I visited the Victoria’s Secret store at the local mall today. It’s very economical to shop there because if I buy a present for my wife, it’s also a present for me. They had Christmas music blaring in there. I complained twice to the young sales clerk waiting on me about how loud the music was, but I don’t think she could hear me.
There must be a couple of new people here once in a while because the number of hits on the site is increasing slowly, but steadily. So, in case the newbies are wondering what the hell I was talking about in my most recent diatribe about Powerball, I’ll explain. When lottery prizes get big a staple of TV news coverage is to interview people as they buy tickets and ask them what they plan to do with the money. Everyone has plans to give it away. Nobody should think about that because the odds of winning are so bad buying a ticket doesn’t really improve your chances, unless, of course, you win. So, when a lottery prize gets huge, I think up silly stuff to do with the money if I win. Freeing the shopping carts is my latest silly idea; nothing more and nothing less.
I heard on the news today that your chances of winning the big Powerball prize are smaller you’re your chances of winning an Oscar. And you’re not an actor, so those chances are remarkably slim.
Since Kansas State and Oregon both lost their football games two week ago, Alabama is #2 in the latest college football rankings, back from #4 when the Tide lost to Texas A&M three weeks ago. So, perhaps my son was wrong that the Alabama season was over (meaning they had no chance to play for the BCS championship. It depends on who wins the SEC championship game.
I’ve never seen it done, but I believe it’s at least theoretically possible for someone to buy a week’s worth of groceries in a supermarket without ever blocking an aisle or having their path through an aisle blocked.

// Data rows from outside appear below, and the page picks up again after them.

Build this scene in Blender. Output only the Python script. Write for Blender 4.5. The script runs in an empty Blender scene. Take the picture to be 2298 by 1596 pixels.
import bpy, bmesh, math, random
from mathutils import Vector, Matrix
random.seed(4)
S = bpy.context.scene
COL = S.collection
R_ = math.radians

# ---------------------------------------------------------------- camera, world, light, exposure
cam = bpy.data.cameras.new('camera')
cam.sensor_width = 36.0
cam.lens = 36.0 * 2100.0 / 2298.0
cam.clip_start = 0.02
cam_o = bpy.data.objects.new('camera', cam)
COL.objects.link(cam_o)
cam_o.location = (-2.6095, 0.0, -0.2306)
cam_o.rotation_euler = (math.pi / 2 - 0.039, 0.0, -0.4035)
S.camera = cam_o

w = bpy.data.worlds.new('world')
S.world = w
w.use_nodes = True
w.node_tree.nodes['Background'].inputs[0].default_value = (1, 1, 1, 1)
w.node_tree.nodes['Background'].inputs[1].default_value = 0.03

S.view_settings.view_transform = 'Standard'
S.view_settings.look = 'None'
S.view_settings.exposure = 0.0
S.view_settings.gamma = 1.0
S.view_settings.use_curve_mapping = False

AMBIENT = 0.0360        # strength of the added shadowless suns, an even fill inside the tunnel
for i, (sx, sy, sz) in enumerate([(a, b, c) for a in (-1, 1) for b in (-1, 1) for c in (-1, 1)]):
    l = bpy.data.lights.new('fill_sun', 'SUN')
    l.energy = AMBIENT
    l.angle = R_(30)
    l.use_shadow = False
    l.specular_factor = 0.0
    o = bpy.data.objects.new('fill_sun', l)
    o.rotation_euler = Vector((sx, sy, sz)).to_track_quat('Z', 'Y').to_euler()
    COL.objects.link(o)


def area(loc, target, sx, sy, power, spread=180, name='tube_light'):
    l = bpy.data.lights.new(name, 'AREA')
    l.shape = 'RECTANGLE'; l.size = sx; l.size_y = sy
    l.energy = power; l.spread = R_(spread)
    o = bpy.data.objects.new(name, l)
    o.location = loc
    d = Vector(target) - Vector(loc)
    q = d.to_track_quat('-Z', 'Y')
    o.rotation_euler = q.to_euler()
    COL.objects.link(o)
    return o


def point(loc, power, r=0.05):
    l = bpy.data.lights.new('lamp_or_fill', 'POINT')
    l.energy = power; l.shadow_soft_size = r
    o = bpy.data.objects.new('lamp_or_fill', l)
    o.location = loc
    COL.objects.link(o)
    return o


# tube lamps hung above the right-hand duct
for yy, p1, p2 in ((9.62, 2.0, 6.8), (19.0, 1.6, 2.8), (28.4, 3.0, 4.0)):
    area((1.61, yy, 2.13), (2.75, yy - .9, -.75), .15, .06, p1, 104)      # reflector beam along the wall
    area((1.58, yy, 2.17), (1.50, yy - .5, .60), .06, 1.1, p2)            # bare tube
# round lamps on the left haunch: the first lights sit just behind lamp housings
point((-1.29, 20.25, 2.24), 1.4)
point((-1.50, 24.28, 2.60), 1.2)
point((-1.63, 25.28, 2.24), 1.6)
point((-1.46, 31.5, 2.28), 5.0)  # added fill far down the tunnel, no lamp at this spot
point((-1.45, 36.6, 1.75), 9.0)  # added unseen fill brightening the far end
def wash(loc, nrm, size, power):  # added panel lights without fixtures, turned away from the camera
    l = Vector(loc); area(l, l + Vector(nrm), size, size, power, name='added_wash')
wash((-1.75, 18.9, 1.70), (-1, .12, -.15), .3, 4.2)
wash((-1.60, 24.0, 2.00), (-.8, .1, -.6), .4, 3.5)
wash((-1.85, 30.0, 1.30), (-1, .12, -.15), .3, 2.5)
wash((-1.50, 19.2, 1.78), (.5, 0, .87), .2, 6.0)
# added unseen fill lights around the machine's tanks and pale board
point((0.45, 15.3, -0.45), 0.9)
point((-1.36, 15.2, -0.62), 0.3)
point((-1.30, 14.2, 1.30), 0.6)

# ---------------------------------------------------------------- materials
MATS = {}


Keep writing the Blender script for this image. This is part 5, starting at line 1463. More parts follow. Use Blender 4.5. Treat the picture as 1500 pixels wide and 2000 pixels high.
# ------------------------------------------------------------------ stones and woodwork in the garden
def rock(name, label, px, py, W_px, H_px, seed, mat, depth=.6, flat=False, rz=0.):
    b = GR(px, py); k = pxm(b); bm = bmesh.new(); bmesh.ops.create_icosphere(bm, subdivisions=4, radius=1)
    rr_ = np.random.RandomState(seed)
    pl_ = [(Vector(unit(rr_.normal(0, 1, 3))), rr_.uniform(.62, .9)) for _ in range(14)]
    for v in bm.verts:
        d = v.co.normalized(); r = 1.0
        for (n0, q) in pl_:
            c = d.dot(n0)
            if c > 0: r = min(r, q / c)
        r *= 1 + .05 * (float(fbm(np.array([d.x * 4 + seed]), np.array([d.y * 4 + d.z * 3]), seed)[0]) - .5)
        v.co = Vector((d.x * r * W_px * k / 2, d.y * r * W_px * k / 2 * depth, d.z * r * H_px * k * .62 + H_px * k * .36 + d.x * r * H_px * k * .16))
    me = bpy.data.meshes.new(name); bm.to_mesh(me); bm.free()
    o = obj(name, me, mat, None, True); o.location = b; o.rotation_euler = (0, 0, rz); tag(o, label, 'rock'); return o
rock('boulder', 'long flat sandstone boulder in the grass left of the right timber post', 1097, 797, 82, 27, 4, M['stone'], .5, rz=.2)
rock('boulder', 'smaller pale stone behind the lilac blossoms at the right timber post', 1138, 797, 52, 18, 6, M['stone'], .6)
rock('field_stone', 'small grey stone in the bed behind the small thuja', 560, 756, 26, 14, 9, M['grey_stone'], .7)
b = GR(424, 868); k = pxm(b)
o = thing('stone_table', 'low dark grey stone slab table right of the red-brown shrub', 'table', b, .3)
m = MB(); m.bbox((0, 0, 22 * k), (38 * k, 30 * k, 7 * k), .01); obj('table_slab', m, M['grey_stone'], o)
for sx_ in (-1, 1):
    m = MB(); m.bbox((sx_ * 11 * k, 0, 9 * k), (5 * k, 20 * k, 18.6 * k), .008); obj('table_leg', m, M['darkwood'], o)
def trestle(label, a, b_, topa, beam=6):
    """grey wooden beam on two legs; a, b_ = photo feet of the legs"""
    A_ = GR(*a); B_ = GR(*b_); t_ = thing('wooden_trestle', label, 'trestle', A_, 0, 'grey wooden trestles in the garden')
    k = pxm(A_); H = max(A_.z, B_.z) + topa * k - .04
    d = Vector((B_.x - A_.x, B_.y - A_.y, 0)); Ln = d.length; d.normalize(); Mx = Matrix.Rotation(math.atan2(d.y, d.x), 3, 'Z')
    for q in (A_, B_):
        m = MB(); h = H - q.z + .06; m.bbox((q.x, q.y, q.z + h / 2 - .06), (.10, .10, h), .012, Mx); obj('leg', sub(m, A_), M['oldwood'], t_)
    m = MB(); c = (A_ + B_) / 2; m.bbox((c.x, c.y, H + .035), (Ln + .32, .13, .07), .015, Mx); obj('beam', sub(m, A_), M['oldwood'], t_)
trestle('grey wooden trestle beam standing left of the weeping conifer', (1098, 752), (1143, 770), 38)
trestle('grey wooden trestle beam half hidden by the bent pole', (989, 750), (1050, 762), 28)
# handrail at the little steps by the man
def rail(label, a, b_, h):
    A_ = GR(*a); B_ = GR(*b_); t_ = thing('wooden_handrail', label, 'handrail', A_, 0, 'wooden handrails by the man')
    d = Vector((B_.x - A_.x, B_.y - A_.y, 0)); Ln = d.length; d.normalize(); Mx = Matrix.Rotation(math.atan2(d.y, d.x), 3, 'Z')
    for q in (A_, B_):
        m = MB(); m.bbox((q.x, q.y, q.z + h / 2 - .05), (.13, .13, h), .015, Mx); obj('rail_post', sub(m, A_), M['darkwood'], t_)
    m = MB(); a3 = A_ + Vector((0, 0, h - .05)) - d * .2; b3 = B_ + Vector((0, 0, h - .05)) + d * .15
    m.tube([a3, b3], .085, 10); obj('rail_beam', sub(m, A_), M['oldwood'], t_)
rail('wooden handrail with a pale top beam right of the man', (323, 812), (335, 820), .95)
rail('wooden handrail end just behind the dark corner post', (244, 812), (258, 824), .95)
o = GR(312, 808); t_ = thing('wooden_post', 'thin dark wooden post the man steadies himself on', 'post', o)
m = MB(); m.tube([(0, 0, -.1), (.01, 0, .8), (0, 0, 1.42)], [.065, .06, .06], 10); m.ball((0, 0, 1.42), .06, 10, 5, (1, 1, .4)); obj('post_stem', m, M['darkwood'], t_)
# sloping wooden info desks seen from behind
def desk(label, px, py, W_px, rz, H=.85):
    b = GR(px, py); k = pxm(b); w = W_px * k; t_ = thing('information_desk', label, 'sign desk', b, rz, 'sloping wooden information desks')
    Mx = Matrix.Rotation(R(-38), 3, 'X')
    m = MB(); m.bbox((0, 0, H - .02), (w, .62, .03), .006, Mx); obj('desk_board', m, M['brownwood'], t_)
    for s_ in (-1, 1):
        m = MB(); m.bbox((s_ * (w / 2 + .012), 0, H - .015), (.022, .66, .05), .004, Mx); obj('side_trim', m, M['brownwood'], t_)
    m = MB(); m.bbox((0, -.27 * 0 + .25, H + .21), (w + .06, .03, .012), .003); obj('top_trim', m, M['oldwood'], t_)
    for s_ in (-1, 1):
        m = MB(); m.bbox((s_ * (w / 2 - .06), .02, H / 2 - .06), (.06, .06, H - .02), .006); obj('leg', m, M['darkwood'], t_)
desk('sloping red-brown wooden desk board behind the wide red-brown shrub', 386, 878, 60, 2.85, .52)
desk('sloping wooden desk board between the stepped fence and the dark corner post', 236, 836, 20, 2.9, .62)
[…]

They ought to make shoes for mowing the lawn that are absolutely smooth on the bottom. Then, if you stepped in something, you would just wipe it off instead of digging it out of the tread on the soles of your sneakers or work boots.
Hostess brands going out of business makes me a little sad. No more Twinkies, no more Hostess cupcakes (well, no new ones anyway. The ones that exist are rumored to last forever if nobody eats them) and no more Wonder Bread. And, no more jobs for over eighteen-thousand bakery workers. I never made them, but the only union I ever belonged to was the American Bakery & Confectionery Workers Union. There is so little about that Union on the Internet that I have to assume it went out of business a long time ago. That’s okay because I retired at age 19 and if I had to find my card so I could go back to work, I couldn’t if my life depended on it. It’s hard work under bad conditions. I worked at it for one year and I can tell you, you don’t ever want to catch bread coming out of the oven in five-loaf pans.
So, around my birthday, someone called from the life insurance company that holds my policy. She said it’s been a long time since anyone has reviewed my policy with me and she’d like to come by when it’s convenient within the next couple of weeks. I said, “I’m really not interested in a sales pitch unless it will save me money,” and she hung up.
I saw a TV documentary recently about prohibition. It struck me as extremely similar to our modern day drug wars and just as futile. According to CBS Sunday Morning, 100-million people in the USA admit having tried marijuana and in Colorado on Election Day, more people voted to legalize pot than voted to reelect President Obama.